**What the task requires:** Show every line that has the string "pixels" in it.

**Supplied data:**

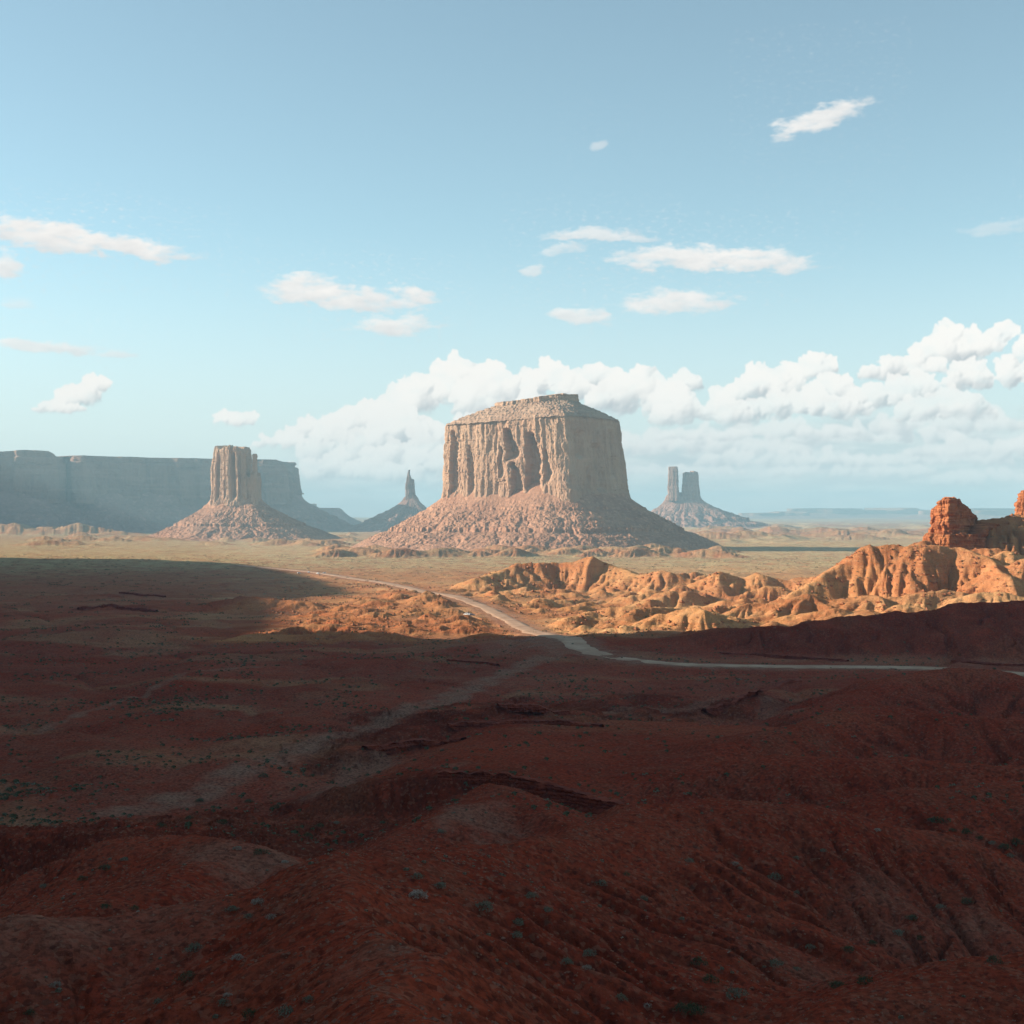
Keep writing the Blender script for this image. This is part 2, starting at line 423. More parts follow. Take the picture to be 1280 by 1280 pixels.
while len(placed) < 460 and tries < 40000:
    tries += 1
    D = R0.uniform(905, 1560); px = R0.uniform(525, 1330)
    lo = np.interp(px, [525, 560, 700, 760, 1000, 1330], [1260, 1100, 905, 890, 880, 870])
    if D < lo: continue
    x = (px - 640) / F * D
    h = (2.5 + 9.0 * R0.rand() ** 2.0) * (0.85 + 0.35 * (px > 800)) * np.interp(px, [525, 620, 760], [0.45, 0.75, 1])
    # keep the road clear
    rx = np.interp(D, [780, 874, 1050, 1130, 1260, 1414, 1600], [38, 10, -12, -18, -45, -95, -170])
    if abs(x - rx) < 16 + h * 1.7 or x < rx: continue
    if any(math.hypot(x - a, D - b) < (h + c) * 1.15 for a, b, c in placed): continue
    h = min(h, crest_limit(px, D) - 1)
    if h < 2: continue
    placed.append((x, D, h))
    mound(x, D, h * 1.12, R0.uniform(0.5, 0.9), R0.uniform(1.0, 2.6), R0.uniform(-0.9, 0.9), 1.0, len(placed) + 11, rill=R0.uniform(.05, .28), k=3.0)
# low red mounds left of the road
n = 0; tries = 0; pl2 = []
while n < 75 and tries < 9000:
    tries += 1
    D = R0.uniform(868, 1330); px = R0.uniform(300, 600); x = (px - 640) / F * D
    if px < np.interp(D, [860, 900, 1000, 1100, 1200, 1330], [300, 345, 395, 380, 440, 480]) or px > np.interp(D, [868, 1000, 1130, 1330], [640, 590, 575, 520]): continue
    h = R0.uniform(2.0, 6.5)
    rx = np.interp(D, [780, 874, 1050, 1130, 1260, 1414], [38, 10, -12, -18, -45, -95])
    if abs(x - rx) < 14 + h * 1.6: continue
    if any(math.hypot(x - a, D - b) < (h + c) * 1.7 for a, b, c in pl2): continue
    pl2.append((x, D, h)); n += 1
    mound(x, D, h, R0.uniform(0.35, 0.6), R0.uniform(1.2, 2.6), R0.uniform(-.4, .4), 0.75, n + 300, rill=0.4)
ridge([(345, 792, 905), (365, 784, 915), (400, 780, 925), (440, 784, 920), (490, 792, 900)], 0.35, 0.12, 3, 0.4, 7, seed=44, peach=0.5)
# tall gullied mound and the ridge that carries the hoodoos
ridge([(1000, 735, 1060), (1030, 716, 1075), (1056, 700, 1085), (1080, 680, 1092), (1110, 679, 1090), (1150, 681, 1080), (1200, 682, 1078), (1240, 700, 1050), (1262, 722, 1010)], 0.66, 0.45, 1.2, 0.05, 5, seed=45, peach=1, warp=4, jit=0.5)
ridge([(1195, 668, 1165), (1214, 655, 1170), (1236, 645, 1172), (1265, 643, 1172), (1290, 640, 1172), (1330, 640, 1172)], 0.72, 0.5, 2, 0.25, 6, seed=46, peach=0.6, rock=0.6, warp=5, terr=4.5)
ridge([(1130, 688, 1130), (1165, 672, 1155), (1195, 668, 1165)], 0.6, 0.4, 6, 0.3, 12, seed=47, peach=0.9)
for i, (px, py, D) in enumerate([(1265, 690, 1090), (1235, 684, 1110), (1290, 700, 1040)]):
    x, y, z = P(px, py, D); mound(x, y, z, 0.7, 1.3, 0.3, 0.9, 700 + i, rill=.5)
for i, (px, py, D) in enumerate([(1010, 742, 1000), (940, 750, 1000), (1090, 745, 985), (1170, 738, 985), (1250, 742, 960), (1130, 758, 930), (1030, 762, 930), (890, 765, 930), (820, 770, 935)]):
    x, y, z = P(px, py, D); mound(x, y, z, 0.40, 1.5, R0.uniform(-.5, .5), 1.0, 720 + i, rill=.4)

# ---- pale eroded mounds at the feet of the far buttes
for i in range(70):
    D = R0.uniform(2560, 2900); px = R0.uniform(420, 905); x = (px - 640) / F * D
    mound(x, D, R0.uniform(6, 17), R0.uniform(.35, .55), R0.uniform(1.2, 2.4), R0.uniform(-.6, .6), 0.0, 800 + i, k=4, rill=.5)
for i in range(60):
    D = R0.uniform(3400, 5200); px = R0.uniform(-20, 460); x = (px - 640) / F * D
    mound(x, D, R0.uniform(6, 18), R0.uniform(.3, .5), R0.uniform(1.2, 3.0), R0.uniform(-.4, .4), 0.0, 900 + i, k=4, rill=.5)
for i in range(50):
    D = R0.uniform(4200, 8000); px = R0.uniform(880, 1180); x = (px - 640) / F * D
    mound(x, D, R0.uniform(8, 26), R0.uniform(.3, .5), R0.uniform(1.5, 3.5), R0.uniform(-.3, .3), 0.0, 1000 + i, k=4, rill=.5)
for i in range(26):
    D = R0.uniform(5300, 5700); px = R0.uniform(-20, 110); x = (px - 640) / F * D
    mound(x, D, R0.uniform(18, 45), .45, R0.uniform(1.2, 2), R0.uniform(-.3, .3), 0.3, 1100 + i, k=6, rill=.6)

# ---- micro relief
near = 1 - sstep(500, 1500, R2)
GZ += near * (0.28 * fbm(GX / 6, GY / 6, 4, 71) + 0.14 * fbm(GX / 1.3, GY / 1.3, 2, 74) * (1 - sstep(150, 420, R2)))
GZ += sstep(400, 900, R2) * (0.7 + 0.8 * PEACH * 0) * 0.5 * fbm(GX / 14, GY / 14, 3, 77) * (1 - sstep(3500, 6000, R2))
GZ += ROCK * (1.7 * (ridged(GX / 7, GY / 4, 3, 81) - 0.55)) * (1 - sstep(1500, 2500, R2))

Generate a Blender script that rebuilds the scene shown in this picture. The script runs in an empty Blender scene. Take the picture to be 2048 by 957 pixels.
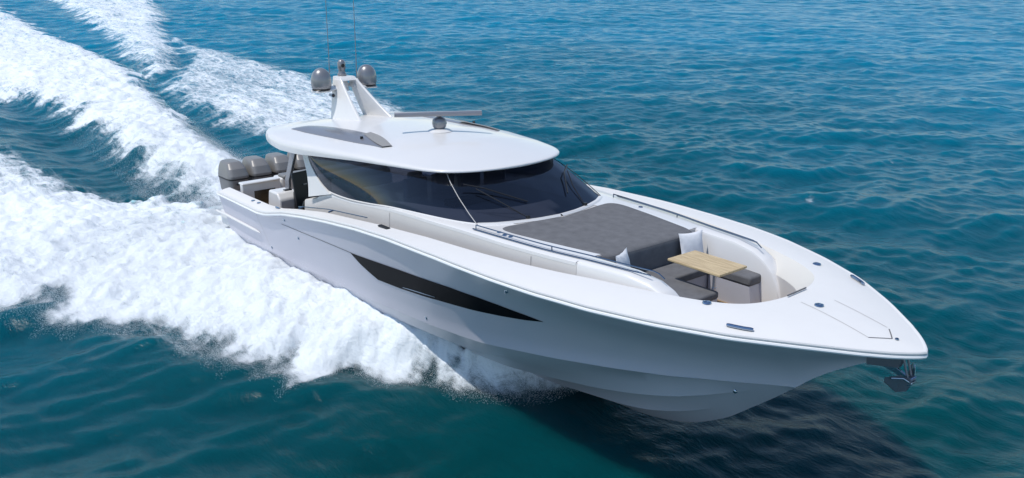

**Solved problem:**
Keep writing the Blender script for this image. This is part 2, starting at line 423. More parts follow. Take the picture to be 1280 by 1280 pixels.
Generate a Blender script that rebuilds the scene shown in this picture. The script runs in an empty Blender scene. Take the picture to be 2048 by 957 pixels.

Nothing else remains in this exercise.